DATASET RECORDS —
+--

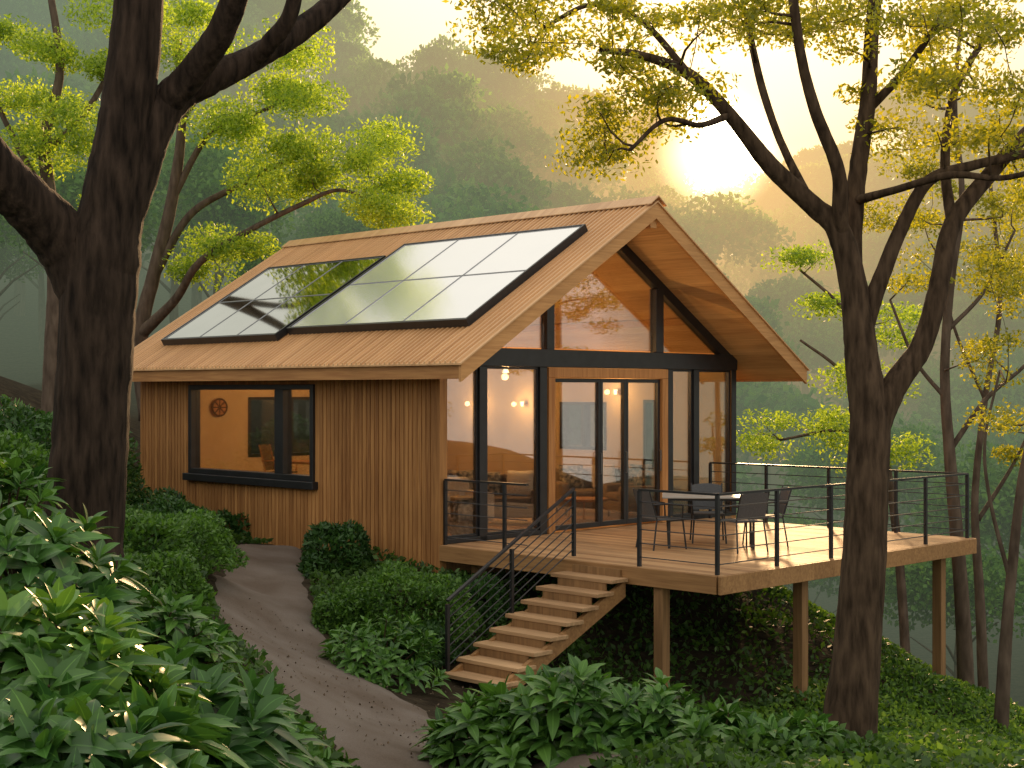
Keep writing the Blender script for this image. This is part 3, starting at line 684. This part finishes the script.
x = rng.normal(0,1,900)*1.4; y = rng.uniform(13,18.5,900); x += (y-15)*(-.35)-.5
z = ground(x,y)+.07
V = leafq(np.stack([x,y,z],-1),.035,.022,3.0); tag(quadmesh('leaf_litter',V,qf(V),surf('dry_leaf',(.09,.055,.03),(.15,.11,.07),rough=.9,bump=0)),'small dry leaves scattered over the path and bare soil','leaf litter',kind='stuff')
# ------------------------------------------------ trees
def smooth(pts, sub=6):
    P_ = np.array(pts,float); m_ = len(P_); Pp = np.vstack([2*P_[0]-P_[1],P_,2*P_[-1]-P_[-2]]); out_=[]
    for i in range(m_-1):
        p0,p1,p2,p3 = Pp[i:i+4]
        for t in np.linspace(0,1,sub,endpoint=False): out_.append(.5*((2*p1)+(-p0+p2)*t+(2*p0-5*p1+4*p2-p3)*t*t+(-p0+3*p1-3*p2+p3)*t**3))
    out_.append(P_[-1]); return np.array(out_)
def tree(name, label, limbs, clusters, barkm, leafmat, ncl, leaf, crad, group=None, nseg=12, twig=.018, cat='tree', flat=.5, thin=1.0):
    b0 = limbs[0][0]; o3 = PX(b0[0],b0[1],b0[2]); o = thing(name,label,cat,tuple(o3),0,group)
    mb = MB(); nodes=[]; nr=[]
    for lb in limbs:
        P_ = smooth([list(PX(a,b,d))+[r/F*d*thin] for a,b,d,r in lb], 9)
        jit = rng.normal(size=(len(P_),3))*P_[:,3:4]*.015; jit[0]=0; P_[:,:3] += jit
        rr = np.maximum(P_[:,3],.004)
        mb.tube([tuple(v) for v in (P_[:,:3]-o3)],list(rr),nseg if rr.max()>.06 else 7,wob=.02)
        nodes += list(P_[:,:3]); nr += list(rr)
    nodes=np.array(nodes); nr=np.array(nr)
    C=[]
    for a,b,rx,ry,n_,d,dd in clusters:
        for _ in range(n_):
            C.append(PX(a+rng.uniform(-1,1)*rx,b+rng.uniform(-1,1)*ry,d+rng.uniform(-1,1)*dd))
    if C:
        C=np.array(C); d0=np.array([np.min(np.linalg.norm(nodes-c,axis=1)) for c in C]); C=C[np.argsort(d0)]
        for c in C:
            v = nodes-c; dist=np.linalg.norm(v,axis=1)+.5*np.maximum(0,v[:,2]); i=int(np.argmin(dist)); a=nodes[i]; D_=np.linalg.norm(c-a)
            r0=min(nr[i]*.75,.008+twig*D_); K_=max(4,int(D_/.25)); ts=np.linspace(0,1,K_)
            pp=a[None]+(c-a)[None]*ts[:,None]; off=rng.normal(size=3)*D_*.10; pp+=off*np.sin(ts*math.pi)[:,None]; pp[:,2]+=(ts**2-ts)*D_*.12
            pp[1:-1]+=rng.normal(size=(K_-2,3))*.015*D_
            rr=np.linspace(r0,.005,K_); mb.tube([tuple(w_) for w_ in pp-o3],list(rr),5)
            nodes=np.vstack([nodes,pp[1:]]); nr=np.r_[nr,rr[1:]]
    mb.build('trunk',barkm,o,smooth=True)
    if len(C):
        cc = np.repeat(C,ncl,axis=0); rv = rng.normal(size=(len(cc),3)); rv=unit(rv)*(rng.random(len(cc))**.45)[:,None]*np.array([1,1,flat])
        sz = np.repeat(crad*(.6+.8*rng.random(len(C))),ncl)[:,None]
        V=leafq(cc+rv*sz-o3,leaf,leaf*.5,.3); quadmesh('crown',V,qf(V),leafmat,o)
    return o
tree('dark_tree','massive dark-barked tree with forking limbs at the left foreground',
 [[(72,600,12,54),(78,560,12,45),(86,490,12,39),(92,410,12,37),(97,330,12,37),(102,265,12,37),(113,200,12,31),(126,120,12,27),(136,30,12,25),(144,-60,12,22)],
  [(100,345,12,12),(90,300,12,28),(66,245,11.95,30),(30,205,11.7,27),(-10,165,11.4,26),(-70,80,11,24)],
  [(106,275,12,12),(118,225,12,22),(136,178,12.05,21),(153,128,12.1,20),(175,95,12.2,19),(205,80,12.3,17),(250,60,12.5,13),(300,30,12.8,12),(345,-8,13,10),(390,-60,13.2,8)],
  [(158,130,12.15,8),(172,98,12.1,15),(195,70,12,15),(222,30,11.8,14),(240,-20,11.6,13),(250,-70,11.5,12)],
  [(246,70,12.5,5),(268,45,12.4,9),(290,15,12.3,8),(300,-40,12.2,7)]],
 [], M['bark'], M['leafgold'],0,.1,.3,nseg=26)
RT = [(570,30,75,34,18,13,1.6),(650,95,50,38,12,12.6,1.2),(610,150,30,14,5,12.6,.8),(720,14,90,18,13,13,1.8),(850,14,90,20,13,13.5,1.8),(965,45,65,50,21,13,1.8),
      (915,115,50,35,6,13.5,1.5),(1000,130,30,50,8,13,1.4),(800,70,60,25,2,13.4,1.2),(500,20,25,25,3,13,1)]
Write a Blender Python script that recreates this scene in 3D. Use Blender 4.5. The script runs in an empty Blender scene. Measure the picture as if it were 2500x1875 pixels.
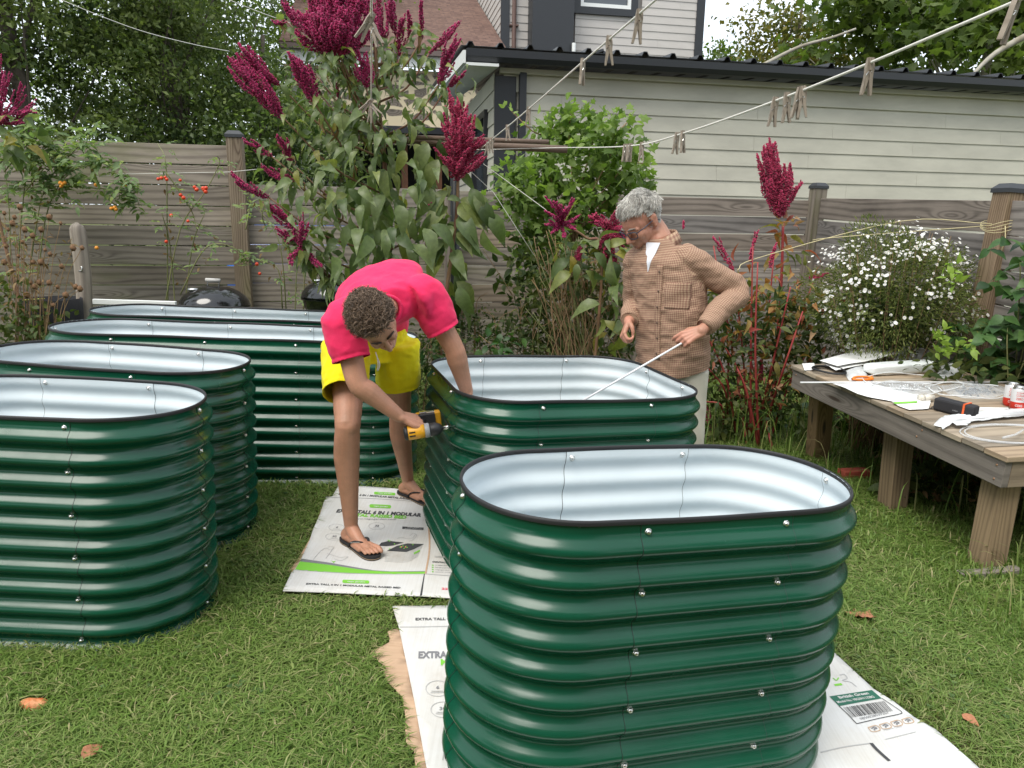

+--

WHAT IS BEING ASKED —
Copy every line of the data word for word, omitting the images.

REPLY —
Keep writing the Blender script for this image. This is part 3, starting at line 684. This part finishes the script.
x = rng.normal(0,1,900)*1.4; y = rng.uniform(13,18.5,900); x += (y-15)*(-.35)-.5
z = ground(x,y)+.07
V = leafq(np.stack([x,y,z],-1),.035,.022,3.0); tag(quadmesh('leaf_litter',V,qf(V),surf('dry_leaf',(.09,.055,.03),(.15,.11,.07),rough=.9,bump=0)),'small dry leaves scattered over the path and bare soil','leaf litter',kind='stuff')
# ------------------------------------------------ trees
def smooth(pts, sub=6):
    P_ = np.array(pts,float); m_ = len(P_); Pp = np.vstack([2*P_[0]-P_[1],P_,2*P_[-1]-P_[-2]]); out_=[]
    for i in range(m_-1):
        p0,p1,p2,p3 = Pp[i:i+4]
        for t in np.linspace(0,1,sub,endpoint=False): out_.append(.5*((2*p1)+(-p0+p2)*t+(2*p0-5*p1+4*p2-p3)*t*t+(-p0+3*p1-3*p2+p3)*t**3))
    out_.append(P_[-1]); return np.array(out_)
def tree(name, label, limbs, clusters, barkm, leafmat, ncl, leaf, crad, group=None, nseg=12, twig=.018, cat='tree', flat=.5, thin=1.0):
    b0 = limbs[0][0]; o3 = PX(b0[0],b0[1],b0[2]); o = thing(name,label,cat,tuple(o3),0,group)
    mb = MB(); nodes=[]; nr=[]
    for lb in limbs:
        P_ = smooth([list(PX(a,b,d))+[r/F*d*thin] for a,b,d,r in lb], 9)
        jit = rng.normal(size=(len(P_),3))*P_[:,3:4]*.015; jit[0]=0; P_[:,:3] += jit
        rr = np.maximum(P_[:,3],.004)
        mb.tube([tuple(v) for v in (P_[:,:3]-o3)],list(rr),nseg if rr.max()>.06 else 7,wob=.02)
        nodes += list(P_[:,:3]); nr += list(rr)
    nodes=np.array(nodes); nr=np.array(nr)
    C=[]
    for a,b,rx,ry,n_,d,dd in clusters:
        for _ in range(n_):
            C.append(PX(a+rng.uniform(-1,1)*rx,b+rng.uniform(-1,1)*ry,d+rng.uniform(-1,1)*dd))
    if C:
        C=np.array(C); d0=np.array([np.min(np.linalg.norm(nodes-c,axis=1)) for c in C]); C=C[np.argsort(d0)]
        for c in C:
            v = nodes-c; dist=np.linalg.norm(v,axis=1)+.5*np.maximum(0,v[:,2]); i=int(np.argmin(dist)); a=nodes[i]; D_=np.linalg.norm(c-a)
            r0=min(nr[i]*.75,.008+twig*D_); K_=max(4,int(D_/.25)); ts=np.linspace(0,1,K_)
            pp=a[None]+(c-a)[None]*ts[:,None]; off=rng.normal(size=3)*D_*.10; pp+=off*np.sin(ts*math.pi)[:,None]; pp[:,2]+=(ts**2-ts)*D_*.12
            pp[1:-1]+=rng.normal(size=(K_-2,3))*.015*D_
            rr=np.linspace(r0,.005,K_); mb.tube([tuple(w_) for w_ in pp-o3],list(rr),5)
            nodes=np.vstack([nodes,pp[1:]]); nr=np.r_[nr,rr[1:]]
    mb.build('trunk',barkm,o,smooth=True)
    if len(C):
        cc = np.repeat(C,ncl,axis=0); rv = rng.normal(size=(len(cc),3)); rv=unit(rv)*(rng.random(len(cc))**.45)[:,None]*np.array([1,1,flat])
        sz = np.repeat(crad*(.6+.8*rng.random(len(C))),ncl)[:,None]
        V=leafq(cc+rv*sz-o3,leaf,leaf*.5,.3); quadmesh('crown',V,qf(V),leafmat,o)
    return o
tree('dark_tree','massive dark-barked tree with forking limbs at the left foreground',
 [[(72,600,12,54),(78,560,12,45),(86,490,12,39),(92,410,12,37),(97,330,12,37),(102,265,12,37),(113,200,12,31),(126,120,12,27),(136,30,12,25),(144,-60,12,22)],
  [(100,345,12,12),(90,300,12,28),(66,245,11.95,30),(30,205,11.7,27),(-10,165,11.4,26),(-70,80,11,24)],
  [(106,275,12,12),(118,225,12,22),(136,178,12.05,21),(153,128,12.1,20),(175,95,12.2,19),(205,80,12.3,17),(250,60,12.5,13),(300,30,12.8,12),(345,-8,13,10),(390,-60,13.2,8)],
  [(158,130,12.15,8),(172,98,12.1,15),(195,70,12,15),(222,30,11.8,14),(240,-20,11.6,13),(250,-70,11.5,12)],
  [(246,70,12.5,5),(268,45,12.4,9),(290,15,12.3,8),(300,-40,12.2,7)]],
 [], M['bark'], M['leafgold'],0,.1,.3,nseg=26)
RT = [(570,30,75,34,18,13,1.6),(650,95,50,38,12,12.6,1.2),(610,150,30,14,5,12.6,.8),(720,14,90,18,13,13,1.8),(850,14,90,20,13,13.5,1.8),(965,45,65,50,21,13,1.8),
      (915,115,50,35,6,13.5,1.5),(1000,130,30,50,8,13,1.4),(800,70,60,25,2,13.4,1.2),(500,20,25,25,3,13,1)]
Write a Blender Python script that recreates this scene in 3D. Use Blender 4.5. The script runs in an empty Blender scene. Measure the picture as if it were 2500x1875 pixels.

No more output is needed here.